Ma è Cesare Prandelli a sceglierli e a decidere di mandare in campo quelli che ritiene che siano i giocatori più adatti alla sua idea di gioco. "Il calcio 'giocato' è il futuro" ha detto nella conferenza stampa dopo l'impressionante dimostrazione che ha saputo dapprima immaginare, e poi predisporre e creare, nei 120 minuti contro l'Inghilterra. Ciò che mi ha colpito di più di questa ennesima bella partita della sua gestione è stato il ritmo, il forcing (come si diceva anni fa), la determinazione che la squadra ha messo nel secondo tempo supplementare. Quanti inutili tempi supplementari, attanagliati dalla paura e rassegnati ai rigori, abbiamo visto nei nostri decenni di voyeurs? E quante poche volte, spesso azzurre (da Italia - Germania all'Azteca), li abbiamo visti così intensi e spettacolari? Con Balzaretti, Nocerino e Diamanti come protagonisti, oltretutto ...

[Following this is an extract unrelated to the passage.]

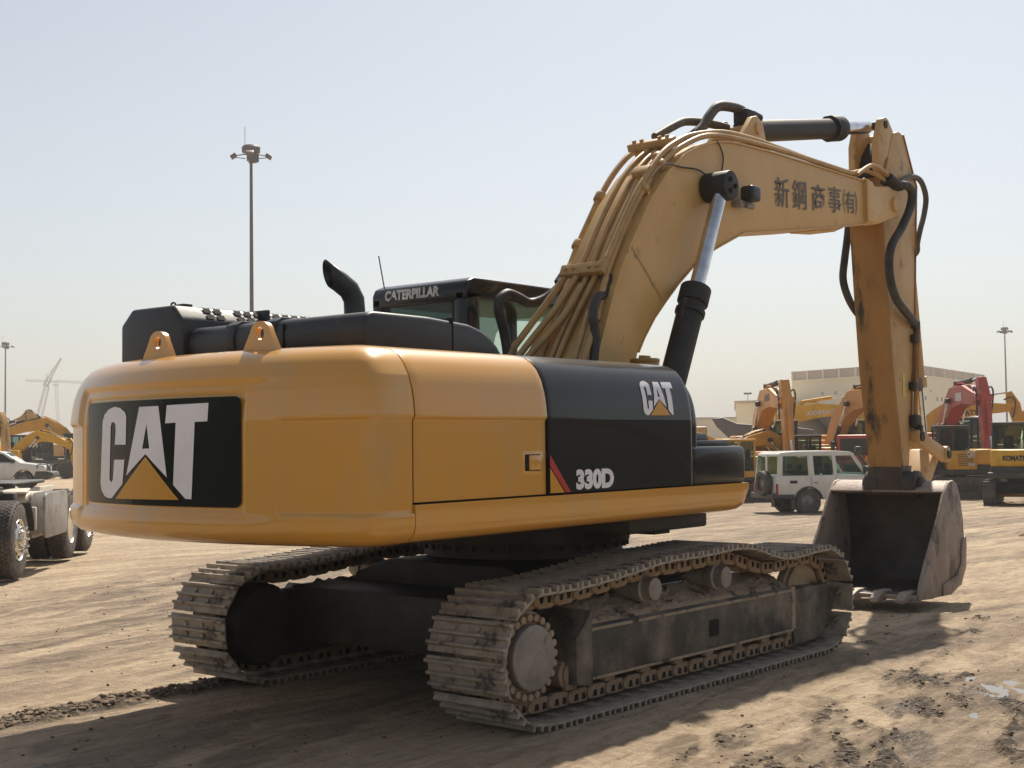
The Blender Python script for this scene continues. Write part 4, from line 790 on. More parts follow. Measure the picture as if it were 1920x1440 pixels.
def ground_mat():
    m = bpy.data.materials.new('sandy_yard'); m.use_nodes = True; n = m.node_tree.nodes; l = m.node_tree.links; b = n['Principled BSDF']
    tc = n.new('ShaderNodeTexCoord')
    def noise(sc, det=6, rg=0.6, vec=None):
        t = n.new('ShaderNodeTexNoise'); t.inputs['Scale'].default_value = sc; t.inputs['Detail'].default_value = det; t.inputs['Roughness'].default_value = rg
        l.new(vec or tc.outputs['Object'], t.inputs['Vector']); return t.outputs['Fac']
    def rng(v, a, c, d=0.0, e=1.0):
        r = n.new('ShaderNodeMapRange'); r.inputs[1].default_value = a; r.inputs[2].default_value = c; r.inputs[3].default_value = d; r.inputs[4].default_value = e; l.new(v, r.inputs[0]); return r.outputs[0]
    def mix(f, a, c):
        x = n.new('ShaderNodeMix'); x.data_type = 'RGBA'
        if isinstance(f, float): x.inputs[0].default_value = f
        else: l.new(f, x.inputs[0])
        for k, s_ in ((6, a), (7, c)):
            if isinstance(s_, tuple): x.inputs[k].default_value = (*s_, 1)
            else: l.new(s_, x.inputs[k])
        return x.outputs[2]
    def attr(nm):
        a = n.new('ShaderNodeAttribute'); a.attribute_name = nm; return a.outputs['Fac']
    def mth(op, a, c):
        x = n.new('ShaderNodeMath'); x.operation = op
        for k, s_ in ((0, a), (1, c)):
            if isinstance(s_, (int, float)): x.inputs[k].default_value = s_
            else: l.new(s_, x.inputs[k])
        return x.outputs[0]
    mp = n.new('ShaderNodeMapping'); mp.inputs['Rotation'].default_value = (0, 0, R(-22)); mp.inputs['Scale'].default_value = (0.35, 2.0, 1); l.new(tc.outputs['Object'], mp.inputs[0])
    sand = mix(rng(noise(0.35, 8), 0.38, 0.62), (0.55, 0.435, 0.305), (0.47, 0.365, 0.25))
    sand = mix(rng(noise(1.1, 8, 0.65, mp.outputs[0]), 0.42, 0.66), sand, (0.31, 0.235, 0.165))
    sand = mix(rng(noise(7, 8, 0.7, mp.outputs[0]), 0.50, 0.64, 0, 0.75), sand, (0.235, 0.17, 0.115))
    sand = mix(rng(noise(9, 6), 0.50, 0.72, 0, 0.6), sand, (0.58, 0.475, 0.345))
    sand = mix(rng(noise(42, 4), 0.58, 0.75, 0, 0.5), sand, (0.24, 0.175, 0.115))
    # pavers under the dust
    br = n.new('ShaderNodeTexBrick'); br.inputs['Scale'].default_value = 1.0; br.inputs['Brick Width'].default_value = 0.22; br.inputs['Row Height'].default_value = 0.11; br.inputs['Mortar Size'].default_value = 0.007; br.inputs['Mortar Smooth'].default_value = 0.6
    br.inputs['Color1'].default_value = (0.34, 0.31, 0.27, 1); br.inputs['Color2'].default_value = (0.29, 0.265, 0.235, 1); br.inputs['Mortar'].default_value = (0.14, 0.11, 0.085, 1)
    mpb = n.new('ShaderNodeMapping'); mpb.inputs['Rotation'].default_value = (0, 0, R(20)); l.new(tc.outputs['Object'], mpb.inputs[0])
    wv = n.new('ShaderNodeVectorMath'); wv.operation = 'ADD'; nzv = n.new('ShaderNodeTexNoise'); nzv.inputs['Scale'].default_value = 9
    sc_v = n.new('ShaderNodeVectorMath'); sc_v.operation = 'SCALE'; sc_v.inputs['Scale'].default_value = 0.02
    l.new(tc.outputs['Object'], nzv.inputs['Vector']); l.new(nzv.outputs['Color'], sc_v.inputs[0]); l.new(mpb.outputs[0], wv.inputs[0]); l.new(sc_v.outputs[0], wv.inputs[1]); l.new(wv.outputs[0], br.inputs['Vector'])
    pv = mix(rng(noise(5, 6), 0.45, 0.6, 0, 0.8), br.outputs['Color'], sand)
    col = mix(attr('paved'), sand, pv)
    damp = mth('MULTIPLY', attr('damp'), rng(noise(3.2, 9, 0.72, mp.outputs[0]), 0.36, 0.60, 0.25, 1.15))
    col = mix(damp, col, (0.115, 0.080, 0.052))
    ch = mth('MULTIPLY', attr('churn'), rng(noise(14, 6), 0.42, 0.56)); col = mix(ch, col, (0.050, 0.037, 0.027))
    sl = mth('MULTIPLY', attr('slick'), 1.0); col = mix(mth('MULTIPLY', sl, 0.7), col, (0.085, 0.062, 0.044))
    l.new(col, b.inputs['Base Color'])
    wetf = mth('MULTIPLY', sl, rng(noise(22, 6, 0.65, mp.outputs[0]), 0.50, 0.56)); rgh = mth('SUBTRACT', mth('SUBTRACT', 0.92, mth('MULTIPLY', damp, 0.25)), mth('MULTIPLY', wetf, 0.5)); l.new(rgh, b.inputs['Roughness'])
    l.new(mth('ADD', 0.22, mth('MULTIPLY', wetf, 0.6)), b.inputs['Specular IOR Level'])
    h = mth('ADD', mth('ADD', mth('MULTIPLY', noise(18, 8, 0.7), 0.7), mth('MULTIPLY', noise(6, 6, 0.6), 0.8)), mth('MULTIPLY', noise(1.6, 8, 0.65, mp.outputs[0]), 1.2))
    h = mth('ADD', h, mth('MULTIPLY', ch, 0.5))
    h = mth('ADD', h, mth('MULTIPLY', mth('MULTIPLY', br.outputs['Fac'], attr('paved')), -0.5))
    bp = n.new('ShaderNodeBump'); bp.inputs['Strength'].default_value = 1.0; bp.inputs['Distance'].default_value = 0.07; l.new(h, bp.inputs['Height']); l.new(bp.outputs[0], b.inputs['Normal'])
    return m
GX, GY, GZ, GC, GP = build_ground()
def ground_z(x, y):
    i = min(max(int(np.searchsorted(GX, x)) - 1, 0), len(GX) - 2); j = min(max(int(np.searchsorted(GY, y)) - 1, 0), len(GY) - 2)
    u = (x - GX[i]) / (GX[i + 1] - GX[i]); v = (y - GY[j]) / (GY[j + 1] - GY[j])
    return float((GZ[i, j] * (1 - u) + GZ[i + 1, j] * u) * (1 - v) + (GZ[i, j + 1] * (1 - u) + GZ[i + 1, j + 1] * u) * v)
m_water = bpy.data.materials.new('muddy_water'); m_water.use_nodes = True
_b = m_water.node_tree.nodes['Principled BSDF']; _b.inputs['Base Color'].default_value = (0.16, 0.13, 0.10, 1); _b.inputs['Roughness'].default_value = 0.06; _b.inputs['IOR'].default_value = 1.6
for (cx, cy, rx, ry, dg, dz) in ((0.75, -3.52, 1.0, 0.42, 25, .012), (20.2, 2.9, 2.6, 0.9, -12, .02), (17.0, 0.6, 2.1, 0.5, -10, .02)):
    zz = sorted(ground_z(cx + rx * 0.7 * math.cos(t), cy + ry * 0.7 * math.sin(t)) for t in np.linspace(0, 6.28, 40))[8]
    v = [(cx + (rx * math.cos(t) * math.cos(R(dg)) - ry * math.sin(t) * math.sin(R(dg))), cy + (rx * math.cos(t) * math.sin(R(dg)) + ry * math.sin(t) * math.cos(R(dg))), zz - 0.004) for t in np.linspace(0, 2 * math.pi, 40, endpoint=False)]
    o = MB().raw(v, [tuple(range(40))]).build('puddle_water', m_water); o['kind'] = 'structure'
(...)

15 novembre 2011, Palazzo del Quirinale, Roma
Tre generazioni di Italiani
Domenica gli ho dato affettuosamente dell'invertito per spezzare la tensione dell'attesa di quelle ore interminabili. In serietà, Cesare sta avviando una rivoluzione culturale della nostra tradizione. C'è in lui un senso limpido e morale dell'impresa, che attinge la sua semplicità al buon senso delle radici contadine. Non c'è alcuna retorica nella sua missione, nessuna cultura del sudore (deterso) e della sofferenza (lauta), nessun operaismo (milionario). C'è invece - a mio avviso - uno dei portati più nobili e antichi del nostro grande paese: la cultura, la ricerca, il piacere per il lavoro, artigianale o intellettuale (o, come il calcio, la sintesi di entrambe le cose), fatto bene. Come lo sono le ville palladiane, la scrittura della storia, i vestiti di sartoria, la fisica nucleare, l'industria meccanica di precisione o il cinema dell'epoca di Antonioni e Fellini.

Anche per questo Cesare è un grande italiano, che mostra il volto più bello e migliore del nostro paese. Il palcoscenico europeo lo ha fatto scoprire alla critica beota degli altri (più "seri"?, ah ah ah ...) paesi, per la quale la nazionale italiana è, appunto, una sorpresa, avvinta, come è (la Beozia, intendo), allo stereotipo del "catenaccio" (cioè della mafia, spaghetti e mandolino). Cesare ha restituito dignità e moralità a una nazionale avvilita dall'annunciato disastro sudafricano. E lo ha fatto perseguendo l'idea del gioco, della ricerca, dell'applicazione, del lavoro serio e alla fine, inevitabilmente, appagante. Soprattutto, ha saputo infondere nell'ambiente la sua visione e avviare, così, la sua rivoluzione culturale.

Di questo è stato capace perché è persona esemplare, di grande tempra morale e serietà, come dimostra il suo percorso di vita, mai urlato, mai sopra le righe, radicato in solidissime basi (la famiglia, l'educazione, il lavoro, la caritas). Il suo è un profilo pubblico ormai conosciuto e ammirato in tutto il paese, dagli appassionati di calcio, ma anche dalla gente comune, dalle donne, dagli anziani e dai bambini, che riconoscono nel suo sorriso dolce e nei suoi tratti gentili un modello possibile di cittadinanza e di italianità. Ero con Cibali allo stadio la domenica successiva alla morte di sua moglie, affrontata da Cesare con dignità, compostezza e fede sincera e non ostentata. Eravamo più di 40.000 perché si giocava un Fiorentina-Inter. Fu tributato un minuto di silenzio. Che fu silenzio assoluto, senza applausi vacui. Un silenzio commosso, protratto, interminabile, insopportabile. Che serrò la gola a molti e ne solcò il viso di lacrime. Non erano solo l'affetto e la riconoscenza di una tifoseria. Era anche l'ammirazione per la persona.

Senza alcuna retorica, dobbiamo essere fieri di Cesare Prandelli, uno dei più grandi italiani di questo inizio secolo. Ce ne sono milioni come lui, per fortuna, che vivono quotidianamente senza i fari addosso e che fanno del nostro paese un grande paese. Ma sfido chiunque a indicarne dieci di migliori nella sfera pubblica della politica, della classe dirigente, della cultura, e dello sport stesso.